Stellar interiors revealed by internal waves and mixed modes

The principle of asteroseismology is to use stellar oscillations as seismic waves to reveal the properties of deep stellar interiors. This method is certainly the most efficient and elegant to sound the invisible regions of a star. The field of asteroseismology has undergone a revolution thanks to space missions which provide high quality observations of oscillation modes at the surface of stars.

These oscillations reveal the complexity of stellar interiors and provide constraints on key physical processes, such as convection, mixing, rotation or magnetic fields. Many questions, however, remain regarding the physical properties of waves propagating in the deep interior and their interpretation when detected at the stellar surface.
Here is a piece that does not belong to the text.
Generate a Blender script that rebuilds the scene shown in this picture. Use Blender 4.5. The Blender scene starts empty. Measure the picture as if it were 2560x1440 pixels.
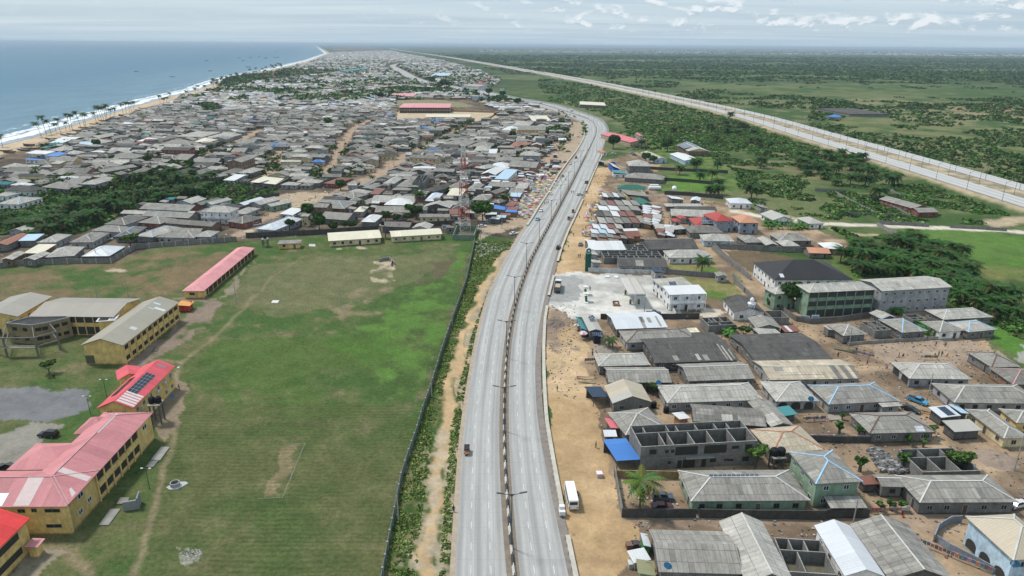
import bpy,math,random
import numpy as np
from mathutils import Vector,Matrix
random.seed(7); RNG = np.random.default_rng(11)
R = math.radians
scene = bpy.context.scene
COL = scene.collection
# ---------------------------------------------------------------- camera
CH = 90.0; FPX = 1730.0; TH = math.atan(608/FPX); RO = 0.0078
fwd = Vector((0,math.cos(TH),-math.sin(TH))); r0 = Vector((1,0,0)); u0 = Vector((0,math.sin(TH),math.cos(TH)))
cr = (r0*math.cos(RO) + u0*math.sin(RO)).normalized(); cu = (u0*math.cos(RO) - r0*math.sin(RO)).normalized()
cam = bpy.data.objects.new('camera',bpy.data.cameras.new('camera')); COL.objects.link(cam)
cam.matrix_world = Matrix(((cr.x,cu.x,-fwd.x,0),(cr.y,cu.y,-fwd.y,0),(cr.z,cu.z,-fwd.z,CH),(0,0,0,1)))
cam.data.sensor_width = 36; cam.data.lens = 36*FPX/2560; cam.data.clip_start = 1; cam.data.clip_end = 300000
scene.camera = cam
# ---------------------------------------------------------------- light
SUN_EL,SUN_AZ = 58.0,-60.0      # degrees; azimuth from +Y towards +X
w = bpy.data.worlds.new('World'); scene.world = w; w.use_nodes = True
nt = w.node_tree; nt.nodes.clear()
def N(nt,typ,**kw):
 n = nt.nodes.new(typ)
 for k,v in kw.items():
  if k == 'ins':
   for i,x in v.items(): n.inputs[i].default_value = x
  else: setattr(n,k,v)
 return n
L = lambda nt,a,b: nt.links.new(a,b)
def mth(nt,op,a,b=None,c=None,clamp=False):
 n = nt.nodes.new('ShaderNodeMath'); n.operation = op; n.use_clamp = clamp
 for i,x in enumerate((a,b,c)):
  if x is None: continue
  if isinstance(x,(int,float)): n.inputs[i].default_value = x
  else: nt.links.new(x,n.inputs[i])
 return n.outputs[0]
def mixc(nt,f,a,b,mode='MIX'):
 n = nt.nodes.new('ShaderNodeMix'); n.data_type = 'RGBA'; n.blend_type = mode
 for i,x in ((0,f),(6,a),(7,b)):
  if isinstance(x,(int,float)): n.inputs[i].default_value = x
  elif isinstance(x,tuple): n.inputs[i].default_value = (*x[:3],1)
  else: nt.links.new(x,n.inputs[i])
 return n.outputs[2]
def ramp(nt,f,lo,hi):
 n = nt.nodes.new('ShaderNodeMapRange'); n.inputs[1].default_value = lo; n.inputs[2].default_value = hi
 n.interpolation_type = 'SMOOTHSTEP'; nt.links.new(f,n.inputs[0]); return n.outputs[0]
def noise(nt,vec,scale,detail=4,rough=.55,dim='3D',dist=0):
 n = nt.nodes.new('ShaderNodeTexNoise'); n.noise_dimensions = dim
 n.inputs['Scale'].default_value = scale; n.inputs['Detail'].default_value = detail
 n.inputs['Roughness'].default_value = rough; n.inputs['Distortion'].default_value = dist
 if vec is not None: nt.links.new(vec,n.inputs['Vector'])
 return n.outputs['Fac']
def vmul(nt,vec,s):
 n = nt.nodes.new('ShaderNodeVectorMath'); n.operation = 'MULTIPLY'; nt.links.new(vec,n.inputs[0]); n.inputs[1].default_value = s
 return n.outputs[0]
sky = N(nt,'ShaderNodeTexSky',sky_type='NISHITA',sun_disc=False,sun_elevation=R(SUN_EL),sun_rotation=R(SUN_AZ),
  altitude=0,air_density=1.0,dust_density=2.0,ozone_density=1.5)
geo = N(nt,'ShaderNodeTexCoord'); sep = N(nt,'ShaderNodeSeparateXYZ'); L(nt,geo.outputs['Generated'],sep.inputs[0])
X,Y,Z = sep.outputs
zc = mth(nt,'MAXIMUM',Z,0.004)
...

In this project, we propose a study based on innovative multi-dimensional hydrodynamical simulations of waves excited by convection and used by asteroseismology to reveal the properties of the deepest layers in stars. The proposal is divided into two complementary studies. We first plan to study internal gravity waves and mixed modes in evolved low mass stars.

Mixed modes play an important role on the rotation of the cores of these stars and provide information on the rotational properties of their cores. We plan to describe the properties of these waves in the deep interior thanks to numerical simulations, in order to advance their theoretical understanding.
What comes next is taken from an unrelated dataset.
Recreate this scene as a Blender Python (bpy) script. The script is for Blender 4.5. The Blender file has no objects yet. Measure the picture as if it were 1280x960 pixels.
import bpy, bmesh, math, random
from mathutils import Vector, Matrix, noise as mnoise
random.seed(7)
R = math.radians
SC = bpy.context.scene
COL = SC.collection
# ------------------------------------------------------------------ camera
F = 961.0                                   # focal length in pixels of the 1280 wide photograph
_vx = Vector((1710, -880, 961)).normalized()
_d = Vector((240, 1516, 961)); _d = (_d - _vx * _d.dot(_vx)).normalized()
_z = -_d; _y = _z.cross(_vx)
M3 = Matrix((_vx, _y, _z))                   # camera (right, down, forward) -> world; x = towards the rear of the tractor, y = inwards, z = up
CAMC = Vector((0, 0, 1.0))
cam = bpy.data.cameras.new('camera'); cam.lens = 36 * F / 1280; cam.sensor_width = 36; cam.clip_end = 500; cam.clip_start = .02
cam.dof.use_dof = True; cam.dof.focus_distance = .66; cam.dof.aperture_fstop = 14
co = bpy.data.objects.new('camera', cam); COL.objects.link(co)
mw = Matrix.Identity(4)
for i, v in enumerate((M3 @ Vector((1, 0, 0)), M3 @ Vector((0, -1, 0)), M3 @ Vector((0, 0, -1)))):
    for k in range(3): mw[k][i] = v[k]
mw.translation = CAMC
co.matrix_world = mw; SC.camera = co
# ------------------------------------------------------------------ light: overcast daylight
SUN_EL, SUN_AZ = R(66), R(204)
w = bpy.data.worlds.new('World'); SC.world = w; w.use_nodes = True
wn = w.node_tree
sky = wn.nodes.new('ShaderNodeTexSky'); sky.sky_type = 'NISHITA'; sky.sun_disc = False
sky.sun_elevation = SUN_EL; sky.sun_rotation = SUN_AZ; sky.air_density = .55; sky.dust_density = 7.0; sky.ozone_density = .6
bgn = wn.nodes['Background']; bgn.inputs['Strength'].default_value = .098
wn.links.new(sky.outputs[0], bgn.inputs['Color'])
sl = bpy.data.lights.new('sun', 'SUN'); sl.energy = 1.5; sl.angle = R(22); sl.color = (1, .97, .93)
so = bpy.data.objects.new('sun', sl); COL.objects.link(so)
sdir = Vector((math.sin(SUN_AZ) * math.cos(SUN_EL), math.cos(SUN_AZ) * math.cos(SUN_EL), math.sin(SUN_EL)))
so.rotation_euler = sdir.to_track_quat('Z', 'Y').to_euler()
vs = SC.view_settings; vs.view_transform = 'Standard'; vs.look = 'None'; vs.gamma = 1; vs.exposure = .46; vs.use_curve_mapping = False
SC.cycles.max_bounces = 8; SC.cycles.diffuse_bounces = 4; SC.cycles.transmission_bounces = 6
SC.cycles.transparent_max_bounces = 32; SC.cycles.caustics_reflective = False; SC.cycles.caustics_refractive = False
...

We also plan to study internal gravity waves in massive stars which are excited deep in the deep interior by convective motions and propagate towards the surface where they could be detected. We plan to perform challenging numerical simulations extending close to the stellar surface in order to confirm whether these waves can reach the stellar surface and explain the observed variability of these stars.

As the two studies are performed within the same numerical framework, this project will contribute to the general understanding of internal waves under various stellar contexts. We propose unique and challenging numerical simulations of mixed modes, which have never been performed so far and which will provide a breakthrough in the field.